### Written request
Select lines where the word "from" appears.

### Source data
══════════

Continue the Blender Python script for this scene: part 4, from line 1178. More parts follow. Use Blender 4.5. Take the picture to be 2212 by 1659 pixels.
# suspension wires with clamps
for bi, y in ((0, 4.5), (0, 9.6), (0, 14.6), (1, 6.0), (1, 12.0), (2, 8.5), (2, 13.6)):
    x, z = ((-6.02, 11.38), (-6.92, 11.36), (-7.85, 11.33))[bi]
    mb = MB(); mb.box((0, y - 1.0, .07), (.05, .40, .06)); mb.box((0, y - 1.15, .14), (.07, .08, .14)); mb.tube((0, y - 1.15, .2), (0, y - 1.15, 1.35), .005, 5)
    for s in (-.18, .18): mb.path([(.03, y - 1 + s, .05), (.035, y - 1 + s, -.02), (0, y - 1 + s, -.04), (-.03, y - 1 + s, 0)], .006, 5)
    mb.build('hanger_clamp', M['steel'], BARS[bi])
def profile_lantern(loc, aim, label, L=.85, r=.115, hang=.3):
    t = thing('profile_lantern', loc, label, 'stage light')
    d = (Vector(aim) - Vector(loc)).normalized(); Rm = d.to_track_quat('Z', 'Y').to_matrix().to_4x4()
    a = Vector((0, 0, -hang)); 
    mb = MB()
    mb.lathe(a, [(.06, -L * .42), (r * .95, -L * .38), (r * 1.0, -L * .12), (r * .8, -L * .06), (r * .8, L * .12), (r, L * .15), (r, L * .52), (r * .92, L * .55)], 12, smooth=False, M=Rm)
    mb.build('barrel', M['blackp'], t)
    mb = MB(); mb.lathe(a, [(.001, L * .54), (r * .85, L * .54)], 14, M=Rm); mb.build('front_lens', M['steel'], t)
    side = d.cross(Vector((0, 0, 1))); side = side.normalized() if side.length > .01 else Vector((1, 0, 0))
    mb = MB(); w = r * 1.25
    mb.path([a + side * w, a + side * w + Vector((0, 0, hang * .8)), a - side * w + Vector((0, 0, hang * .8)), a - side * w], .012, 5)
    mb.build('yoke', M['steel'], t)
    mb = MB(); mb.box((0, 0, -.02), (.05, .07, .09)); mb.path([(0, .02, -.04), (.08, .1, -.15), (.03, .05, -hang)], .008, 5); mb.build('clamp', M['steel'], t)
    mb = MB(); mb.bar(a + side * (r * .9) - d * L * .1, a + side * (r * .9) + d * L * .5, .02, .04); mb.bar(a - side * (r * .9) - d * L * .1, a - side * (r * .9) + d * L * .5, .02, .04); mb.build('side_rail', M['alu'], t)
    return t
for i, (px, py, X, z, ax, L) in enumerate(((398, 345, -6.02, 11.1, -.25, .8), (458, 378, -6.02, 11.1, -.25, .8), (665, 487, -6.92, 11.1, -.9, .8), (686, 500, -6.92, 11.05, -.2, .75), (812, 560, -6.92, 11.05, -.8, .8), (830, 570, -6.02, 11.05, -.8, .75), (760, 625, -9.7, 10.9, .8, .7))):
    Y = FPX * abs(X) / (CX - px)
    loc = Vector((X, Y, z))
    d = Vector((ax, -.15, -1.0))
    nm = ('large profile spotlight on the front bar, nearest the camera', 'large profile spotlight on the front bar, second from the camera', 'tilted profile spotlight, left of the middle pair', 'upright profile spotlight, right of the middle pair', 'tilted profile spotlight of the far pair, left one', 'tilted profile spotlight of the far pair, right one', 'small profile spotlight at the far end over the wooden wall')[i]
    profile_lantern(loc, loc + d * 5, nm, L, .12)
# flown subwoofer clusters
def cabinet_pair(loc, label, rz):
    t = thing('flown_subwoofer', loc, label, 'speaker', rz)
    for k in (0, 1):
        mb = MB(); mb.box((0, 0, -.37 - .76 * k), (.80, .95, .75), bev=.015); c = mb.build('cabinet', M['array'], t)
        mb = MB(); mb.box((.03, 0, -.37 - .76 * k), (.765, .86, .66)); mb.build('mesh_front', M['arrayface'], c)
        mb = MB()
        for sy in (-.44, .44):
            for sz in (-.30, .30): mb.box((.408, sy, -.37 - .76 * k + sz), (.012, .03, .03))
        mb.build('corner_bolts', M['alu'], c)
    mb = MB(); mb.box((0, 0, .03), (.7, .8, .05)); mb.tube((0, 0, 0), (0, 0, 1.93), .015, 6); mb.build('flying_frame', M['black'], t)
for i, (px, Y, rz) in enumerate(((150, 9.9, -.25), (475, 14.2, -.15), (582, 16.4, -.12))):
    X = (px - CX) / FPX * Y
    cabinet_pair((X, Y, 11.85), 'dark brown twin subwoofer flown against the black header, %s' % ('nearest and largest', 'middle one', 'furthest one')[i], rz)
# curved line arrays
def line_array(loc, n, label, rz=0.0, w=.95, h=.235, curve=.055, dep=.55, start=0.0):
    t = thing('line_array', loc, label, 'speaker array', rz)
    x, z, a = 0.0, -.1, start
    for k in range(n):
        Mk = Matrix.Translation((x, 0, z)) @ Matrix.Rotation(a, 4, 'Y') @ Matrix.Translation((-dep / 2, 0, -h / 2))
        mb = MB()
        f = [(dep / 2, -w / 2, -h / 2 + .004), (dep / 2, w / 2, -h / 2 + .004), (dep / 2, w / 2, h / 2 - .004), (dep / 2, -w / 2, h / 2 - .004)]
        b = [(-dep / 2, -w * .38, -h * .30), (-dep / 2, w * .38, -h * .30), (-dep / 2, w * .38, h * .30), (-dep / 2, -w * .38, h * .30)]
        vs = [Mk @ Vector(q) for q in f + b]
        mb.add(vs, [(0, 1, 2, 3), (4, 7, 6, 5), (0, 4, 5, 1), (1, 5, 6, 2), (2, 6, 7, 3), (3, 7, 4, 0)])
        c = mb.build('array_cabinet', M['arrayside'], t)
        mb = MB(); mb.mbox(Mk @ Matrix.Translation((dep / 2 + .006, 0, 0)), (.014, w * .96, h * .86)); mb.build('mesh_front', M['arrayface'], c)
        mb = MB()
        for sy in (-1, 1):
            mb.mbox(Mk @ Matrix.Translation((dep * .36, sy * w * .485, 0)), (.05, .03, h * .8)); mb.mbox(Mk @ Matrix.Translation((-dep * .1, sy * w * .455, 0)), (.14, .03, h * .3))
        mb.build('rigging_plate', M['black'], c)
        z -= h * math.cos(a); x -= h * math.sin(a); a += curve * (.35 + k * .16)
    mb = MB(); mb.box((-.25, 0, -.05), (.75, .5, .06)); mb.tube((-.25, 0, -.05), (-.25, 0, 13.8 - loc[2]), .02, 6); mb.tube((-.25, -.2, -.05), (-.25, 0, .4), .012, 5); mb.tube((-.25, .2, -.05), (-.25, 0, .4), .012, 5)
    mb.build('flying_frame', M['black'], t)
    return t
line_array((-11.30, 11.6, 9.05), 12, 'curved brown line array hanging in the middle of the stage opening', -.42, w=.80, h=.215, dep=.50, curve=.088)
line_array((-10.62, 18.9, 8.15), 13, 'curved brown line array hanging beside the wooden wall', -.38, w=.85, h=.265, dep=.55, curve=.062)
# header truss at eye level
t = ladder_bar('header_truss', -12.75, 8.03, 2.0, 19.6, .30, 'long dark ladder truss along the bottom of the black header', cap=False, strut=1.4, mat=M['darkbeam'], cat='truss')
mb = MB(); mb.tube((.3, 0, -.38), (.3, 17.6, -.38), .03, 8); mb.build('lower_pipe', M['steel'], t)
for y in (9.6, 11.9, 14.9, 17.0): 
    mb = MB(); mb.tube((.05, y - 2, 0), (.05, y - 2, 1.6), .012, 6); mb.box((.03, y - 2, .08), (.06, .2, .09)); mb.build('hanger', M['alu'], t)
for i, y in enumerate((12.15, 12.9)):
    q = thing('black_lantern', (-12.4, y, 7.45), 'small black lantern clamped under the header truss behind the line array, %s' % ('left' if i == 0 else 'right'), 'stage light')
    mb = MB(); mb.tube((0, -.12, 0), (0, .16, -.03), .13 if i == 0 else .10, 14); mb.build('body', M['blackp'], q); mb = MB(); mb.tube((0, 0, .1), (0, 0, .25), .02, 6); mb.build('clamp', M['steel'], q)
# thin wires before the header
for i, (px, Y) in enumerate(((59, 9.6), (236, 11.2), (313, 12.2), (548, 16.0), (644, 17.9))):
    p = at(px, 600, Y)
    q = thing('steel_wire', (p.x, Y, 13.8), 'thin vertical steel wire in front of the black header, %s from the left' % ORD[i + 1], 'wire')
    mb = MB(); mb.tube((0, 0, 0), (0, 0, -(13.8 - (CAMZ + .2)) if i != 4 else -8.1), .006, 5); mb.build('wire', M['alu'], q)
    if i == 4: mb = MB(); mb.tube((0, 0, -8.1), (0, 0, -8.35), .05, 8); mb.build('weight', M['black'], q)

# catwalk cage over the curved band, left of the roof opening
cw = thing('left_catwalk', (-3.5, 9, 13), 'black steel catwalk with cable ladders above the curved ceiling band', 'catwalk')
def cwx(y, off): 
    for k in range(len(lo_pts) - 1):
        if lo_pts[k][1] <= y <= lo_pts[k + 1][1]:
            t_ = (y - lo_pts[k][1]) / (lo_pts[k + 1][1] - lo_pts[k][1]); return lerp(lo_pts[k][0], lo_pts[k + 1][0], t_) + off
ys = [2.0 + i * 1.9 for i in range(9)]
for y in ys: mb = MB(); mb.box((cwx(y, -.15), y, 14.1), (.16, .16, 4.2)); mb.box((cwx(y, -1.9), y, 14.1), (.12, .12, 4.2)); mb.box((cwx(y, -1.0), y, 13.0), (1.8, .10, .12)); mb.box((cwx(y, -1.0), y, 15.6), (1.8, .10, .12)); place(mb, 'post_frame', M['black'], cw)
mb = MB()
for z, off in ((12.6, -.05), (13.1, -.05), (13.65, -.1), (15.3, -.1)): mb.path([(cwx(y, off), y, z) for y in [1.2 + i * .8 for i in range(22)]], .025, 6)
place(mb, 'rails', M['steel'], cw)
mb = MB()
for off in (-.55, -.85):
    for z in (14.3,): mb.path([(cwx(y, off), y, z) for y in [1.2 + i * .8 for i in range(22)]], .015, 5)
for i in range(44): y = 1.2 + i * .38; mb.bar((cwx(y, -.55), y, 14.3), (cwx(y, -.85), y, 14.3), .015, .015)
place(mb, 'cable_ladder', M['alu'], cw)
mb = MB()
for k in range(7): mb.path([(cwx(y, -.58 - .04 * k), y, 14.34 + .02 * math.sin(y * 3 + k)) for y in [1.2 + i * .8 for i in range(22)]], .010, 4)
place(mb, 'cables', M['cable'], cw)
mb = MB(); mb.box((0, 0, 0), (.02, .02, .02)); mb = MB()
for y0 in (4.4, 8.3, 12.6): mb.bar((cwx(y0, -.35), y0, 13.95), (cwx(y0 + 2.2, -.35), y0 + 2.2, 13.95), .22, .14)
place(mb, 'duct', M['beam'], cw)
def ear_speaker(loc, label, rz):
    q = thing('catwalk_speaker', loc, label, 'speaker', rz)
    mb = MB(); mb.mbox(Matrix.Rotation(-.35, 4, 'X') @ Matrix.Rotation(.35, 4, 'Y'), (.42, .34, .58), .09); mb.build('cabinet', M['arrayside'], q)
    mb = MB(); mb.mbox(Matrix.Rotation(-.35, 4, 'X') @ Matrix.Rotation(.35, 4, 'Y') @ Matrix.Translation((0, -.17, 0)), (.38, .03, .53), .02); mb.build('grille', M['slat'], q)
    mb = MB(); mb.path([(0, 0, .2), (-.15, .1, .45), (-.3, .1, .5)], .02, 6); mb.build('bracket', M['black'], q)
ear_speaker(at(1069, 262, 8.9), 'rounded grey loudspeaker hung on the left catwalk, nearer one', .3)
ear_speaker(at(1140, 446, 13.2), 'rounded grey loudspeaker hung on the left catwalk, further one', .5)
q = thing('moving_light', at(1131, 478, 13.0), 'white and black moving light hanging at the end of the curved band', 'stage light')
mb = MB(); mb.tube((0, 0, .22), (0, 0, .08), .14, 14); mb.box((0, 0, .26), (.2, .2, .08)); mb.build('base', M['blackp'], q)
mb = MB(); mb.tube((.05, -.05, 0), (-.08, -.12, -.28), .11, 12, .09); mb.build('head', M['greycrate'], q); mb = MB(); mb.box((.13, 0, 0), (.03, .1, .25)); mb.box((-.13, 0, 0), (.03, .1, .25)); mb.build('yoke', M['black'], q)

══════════

### The solution
Continue the Blender Python script for this scene: part 4, from line 1178. More parts follow. Use Blender 4.5. Take the picture to be 2212 by 1659 pixels.
    nm = ('large profile spotlight on the front bar, nearest the camera', 'large profile spotlight on the front bar, second from the camera', 'tilted profile spotlight, left of the middle pair', 'upright profile spotlight, right of the middle pair', 'tilted profile spotlight of the far pair, left one', 'tilted profile spotlight of the far pair, right one', 'small profile spotlight at the far end over the wooden wall')[i]
    q = thing('steel_wire', (p.x, Y, 13.8), 'thin vertical steel wire in front of the black header, %s from the left' % ORD[i + 1], 'wire')